/---
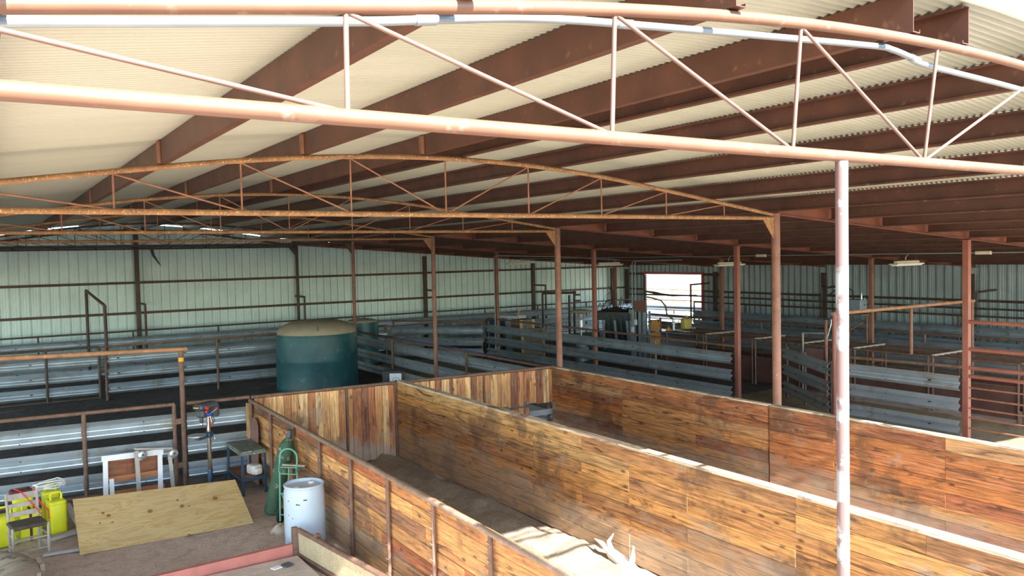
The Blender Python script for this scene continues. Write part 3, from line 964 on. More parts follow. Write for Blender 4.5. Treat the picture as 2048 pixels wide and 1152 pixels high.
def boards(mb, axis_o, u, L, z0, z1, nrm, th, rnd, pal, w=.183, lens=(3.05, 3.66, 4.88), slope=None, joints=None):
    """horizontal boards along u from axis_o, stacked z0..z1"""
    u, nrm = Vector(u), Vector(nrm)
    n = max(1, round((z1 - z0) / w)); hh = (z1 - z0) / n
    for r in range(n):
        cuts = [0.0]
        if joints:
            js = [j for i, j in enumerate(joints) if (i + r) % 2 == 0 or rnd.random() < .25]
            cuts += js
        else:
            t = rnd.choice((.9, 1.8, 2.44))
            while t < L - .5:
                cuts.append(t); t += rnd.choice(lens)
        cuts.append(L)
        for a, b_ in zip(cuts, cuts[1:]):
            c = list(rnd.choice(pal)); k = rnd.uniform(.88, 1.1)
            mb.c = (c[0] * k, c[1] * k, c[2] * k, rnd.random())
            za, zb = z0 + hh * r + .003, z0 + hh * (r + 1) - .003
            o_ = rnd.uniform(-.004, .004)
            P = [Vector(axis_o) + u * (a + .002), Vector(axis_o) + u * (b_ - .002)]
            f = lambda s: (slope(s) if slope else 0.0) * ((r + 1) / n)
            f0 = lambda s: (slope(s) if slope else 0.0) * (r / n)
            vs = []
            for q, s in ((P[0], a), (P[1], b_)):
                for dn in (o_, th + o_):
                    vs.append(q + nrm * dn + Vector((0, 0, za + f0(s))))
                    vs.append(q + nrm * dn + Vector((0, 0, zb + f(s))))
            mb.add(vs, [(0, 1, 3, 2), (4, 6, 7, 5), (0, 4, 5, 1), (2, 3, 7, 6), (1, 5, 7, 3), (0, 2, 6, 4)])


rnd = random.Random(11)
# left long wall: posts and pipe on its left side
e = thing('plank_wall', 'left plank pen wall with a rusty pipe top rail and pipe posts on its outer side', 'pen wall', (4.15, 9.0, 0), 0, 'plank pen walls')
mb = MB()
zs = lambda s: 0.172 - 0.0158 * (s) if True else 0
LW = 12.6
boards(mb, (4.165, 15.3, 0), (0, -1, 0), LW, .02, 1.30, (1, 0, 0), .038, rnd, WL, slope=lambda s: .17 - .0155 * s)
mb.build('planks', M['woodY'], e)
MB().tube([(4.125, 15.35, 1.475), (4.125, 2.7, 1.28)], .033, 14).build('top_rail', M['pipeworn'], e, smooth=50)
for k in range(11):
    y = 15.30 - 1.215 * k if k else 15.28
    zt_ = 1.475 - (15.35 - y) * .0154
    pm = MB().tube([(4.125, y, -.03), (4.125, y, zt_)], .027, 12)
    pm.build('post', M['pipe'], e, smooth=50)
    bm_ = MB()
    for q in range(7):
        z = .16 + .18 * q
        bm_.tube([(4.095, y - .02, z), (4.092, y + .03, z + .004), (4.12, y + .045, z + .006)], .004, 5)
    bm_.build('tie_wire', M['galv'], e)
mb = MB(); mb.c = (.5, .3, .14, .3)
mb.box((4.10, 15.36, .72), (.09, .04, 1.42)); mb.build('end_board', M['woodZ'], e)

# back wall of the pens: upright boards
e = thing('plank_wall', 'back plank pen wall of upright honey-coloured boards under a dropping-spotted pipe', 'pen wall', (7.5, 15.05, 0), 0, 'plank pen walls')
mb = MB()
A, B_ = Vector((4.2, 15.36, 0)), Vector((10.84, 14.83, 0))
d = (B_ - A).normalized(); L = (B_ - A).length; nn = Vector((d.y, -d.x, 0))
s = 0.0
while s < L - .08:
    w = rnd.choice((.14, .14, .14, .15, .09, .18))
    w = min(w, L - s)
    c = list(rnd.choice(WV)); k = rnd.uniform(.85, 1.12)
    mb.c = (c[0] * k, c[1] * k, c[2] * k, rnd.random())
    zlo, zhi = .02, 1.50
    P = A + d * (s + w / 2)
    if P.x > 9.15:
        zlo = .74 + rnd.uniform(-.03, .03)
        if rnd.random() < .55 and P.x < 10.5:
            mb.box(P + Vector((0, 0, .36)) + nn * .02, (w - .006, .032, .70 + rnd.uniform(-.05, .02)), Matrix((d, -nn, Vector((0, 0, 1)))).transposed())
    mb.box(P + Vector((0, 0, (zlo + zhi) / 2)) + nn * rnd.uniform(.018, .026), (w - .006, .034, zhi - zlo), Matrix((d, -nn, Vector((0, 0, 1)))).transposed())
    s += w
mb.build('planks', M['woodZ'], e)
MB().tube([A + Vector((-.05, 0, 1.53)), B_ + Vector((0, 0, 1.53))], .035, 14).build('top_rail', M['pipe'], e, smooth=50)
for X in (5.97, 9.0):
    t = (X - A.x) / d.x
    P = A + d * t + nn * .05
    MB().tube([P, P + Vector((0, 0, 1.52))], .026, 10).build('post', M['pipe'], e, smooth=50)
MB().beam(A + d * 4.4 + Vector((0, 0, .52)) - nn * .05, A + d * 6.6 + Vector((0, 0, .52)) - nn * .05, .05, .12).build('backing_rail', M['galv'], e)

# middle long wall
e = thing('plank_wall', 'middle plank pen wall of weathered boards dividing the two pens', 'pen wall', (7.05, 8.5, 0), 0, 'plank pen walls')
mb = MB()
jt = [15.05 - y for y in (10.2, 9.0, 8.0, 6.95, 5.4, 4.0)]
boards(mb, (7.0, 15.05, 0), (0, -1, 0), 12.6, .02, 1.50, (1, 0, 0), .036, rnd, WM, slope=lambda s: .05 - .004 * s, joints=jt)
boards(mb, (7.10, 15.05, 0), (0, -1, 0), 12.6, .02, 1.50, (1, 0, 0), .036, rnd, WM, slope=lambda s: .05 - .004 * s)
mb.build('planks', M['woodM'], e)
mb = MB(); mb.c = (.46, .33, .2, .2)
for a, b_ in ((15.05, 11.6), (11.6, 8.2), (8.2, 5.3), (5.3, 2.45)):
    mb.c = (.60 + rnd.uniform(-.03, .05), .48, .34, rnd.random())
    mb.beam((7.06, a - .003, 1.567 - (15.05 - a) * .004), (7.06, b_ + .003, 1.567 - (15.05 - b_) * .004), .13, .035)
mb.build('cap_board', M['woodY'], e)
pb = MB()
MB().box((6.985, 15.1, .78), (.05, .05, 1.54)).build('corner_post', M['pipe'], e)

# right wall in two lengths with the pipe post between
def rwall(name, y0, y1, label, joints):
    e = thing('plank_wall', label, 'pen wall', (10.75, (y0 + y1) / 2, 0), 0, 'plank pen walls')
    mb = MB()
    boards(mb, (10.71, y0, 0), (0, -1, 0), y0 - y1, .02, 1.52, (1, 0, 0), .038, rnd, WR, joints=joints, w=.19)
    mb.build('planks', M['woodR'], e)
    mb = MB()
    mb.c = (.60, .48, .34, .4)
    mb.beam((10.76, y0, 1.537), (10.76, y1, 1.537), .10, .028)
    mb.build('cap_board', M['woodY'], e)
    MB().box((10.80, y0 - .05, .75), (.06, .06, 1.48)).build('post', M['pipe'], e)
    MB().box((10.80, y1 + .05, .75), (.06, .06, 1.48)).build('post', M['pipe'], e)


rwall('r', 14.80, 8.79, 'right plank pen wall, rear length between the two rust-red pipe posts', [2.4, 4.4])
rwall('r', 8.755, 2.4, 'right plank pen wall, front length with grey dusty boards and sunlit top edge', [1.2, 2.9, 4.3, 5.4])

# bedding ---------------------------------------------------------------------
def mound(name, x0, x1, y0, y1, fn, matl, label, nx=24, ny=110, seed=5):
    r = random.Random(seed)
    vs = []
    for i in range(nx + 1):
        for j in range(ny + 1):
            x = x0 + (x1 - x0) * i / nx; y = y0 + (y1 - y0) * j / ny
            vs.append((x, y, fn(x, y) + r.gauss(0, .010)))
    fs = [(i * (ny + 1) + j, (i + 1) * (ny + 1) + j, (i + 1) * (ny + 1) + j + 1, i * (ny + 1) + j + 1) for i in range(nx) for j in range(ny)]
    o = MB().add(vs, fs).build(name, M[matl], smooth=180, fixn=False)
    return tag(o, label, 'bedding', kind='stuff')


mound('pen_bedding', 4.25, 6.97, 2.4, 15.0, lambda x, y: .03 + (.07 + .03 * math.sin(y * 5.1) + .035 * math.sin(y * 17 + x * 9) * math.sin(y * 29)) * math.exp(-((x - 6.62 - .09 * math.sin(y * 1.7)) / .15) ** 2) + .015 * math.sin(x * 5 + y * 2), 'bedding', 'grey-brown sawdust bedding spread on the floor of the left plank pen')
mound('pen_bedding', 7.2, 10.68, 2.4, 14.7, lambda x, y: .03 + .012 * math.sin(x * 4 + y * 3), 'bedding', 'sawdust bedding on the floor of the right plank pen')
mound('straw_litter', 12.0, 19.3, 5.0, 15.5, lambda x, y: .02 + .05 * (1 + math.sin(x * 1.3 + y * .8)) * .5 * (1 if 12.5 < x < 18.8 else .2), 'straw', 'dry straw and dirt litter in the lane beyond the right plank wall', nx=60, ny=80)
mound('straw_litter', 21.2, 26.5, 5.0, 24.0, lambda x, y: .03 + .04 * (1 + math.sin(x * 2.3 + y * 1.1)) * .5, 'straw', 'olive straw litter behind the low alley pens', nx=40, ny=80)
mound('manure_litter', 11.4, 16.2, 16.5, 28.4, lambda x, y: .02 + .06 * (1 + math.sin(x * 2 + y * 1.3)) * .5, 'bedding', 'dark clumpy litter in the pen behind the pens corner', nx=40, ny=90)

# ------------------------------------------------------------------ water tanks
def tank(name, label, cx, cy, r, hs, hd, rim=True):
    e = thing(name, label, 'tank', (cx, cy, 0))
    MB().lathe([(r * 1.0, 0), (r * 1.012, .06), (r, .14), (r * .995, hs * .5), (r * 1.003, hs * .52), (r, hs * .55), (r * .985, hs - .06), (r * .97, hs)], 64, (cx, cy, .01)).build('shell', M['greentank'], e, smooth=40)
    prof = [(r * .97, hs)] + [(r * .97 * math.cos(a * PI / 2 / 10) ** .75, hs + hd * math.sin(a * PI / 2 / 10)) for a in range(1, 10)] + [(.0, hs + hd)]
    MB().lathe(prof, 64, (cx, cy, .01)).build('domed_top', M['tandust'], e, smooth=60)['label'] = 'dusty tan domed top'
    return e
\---
__TASK DIRECTIONS__. Could the lines from the top of the material through the line with "3), (0, 2, 6, 4)])" be repeated exactly, pictures left out?

__EXERCISE RESPONSE__.
The Blender Python script for this scene continues. Write part 3, from line 964 on. More parts follow. Write for Blender 4.5. Treat the picture as 2048 pixels wide and 1152 pixels high.
def boards(mb, axis_o, u, L, z0, z1, nrm, th, rnd, pal, w=.183, lens=(3.05, 3.66, 4.88), slope=None, joints=None):
    """horizontal boards along u from axis_o, stacked z0..z1"""
    u, nrm = Vector(u), Vector(nrm)
    n = max(1, round((z1 - z0) / w)); hh = (z1 - z0) / n
    for r in range(n):
        cuts = [0.0]
        if joints:
            js = [j for i, j in enumerate(joints) if (i + r) % 2 == 0 or rnd.random() < .25]
            cuts += js
        else:
            t = rnd.choice((.9, 1.8, 2.44))
            while t < L - .5:
                cuts.append(t); t += rnd.choice(lens)
        cuts.append(L)
        for a, b_ in zip(cuts, cuts[1:]):
            c = list(rnd.choice(pal)); k = rnd.uniform(.88, 1.1)
            mb.c = (c[0] * k, c[1] * k, c[2] * k, rnd.random())
            za, zb = z0 + hh * r + .003, z0 + hh * (r + 1) - .003
            o_ = rnd.uniform(-.004, .004)
            P = [Vector(axis_o) + u * (a + .002), Vector(axis_o) + u * (b_ - .002)]
            f = lambda s: (slope(s) if slope else 0.0) * ((r + 1) / n)
            f0 = lambda s: (slope(s) if slope else 0.0) * (r / n)
            vs = []
            for q, s in ((P[0], a), (P[1], b_)):
                for dn in (o_, th + o_):
                    vs.append(q + nrm * dn + Vector((0, 0, za + f0(s))))
                    vs.append(q + nrm * dn + Vector((0, 0, zb + f(s))))
            mb.add(vs, [(0, 1, 3, 2), (4, 6, 7, 5), (0, 4, 5, 1), (2, 3, 7, 6), (1, 5, 7, 3), (0, 2, 6, 4)])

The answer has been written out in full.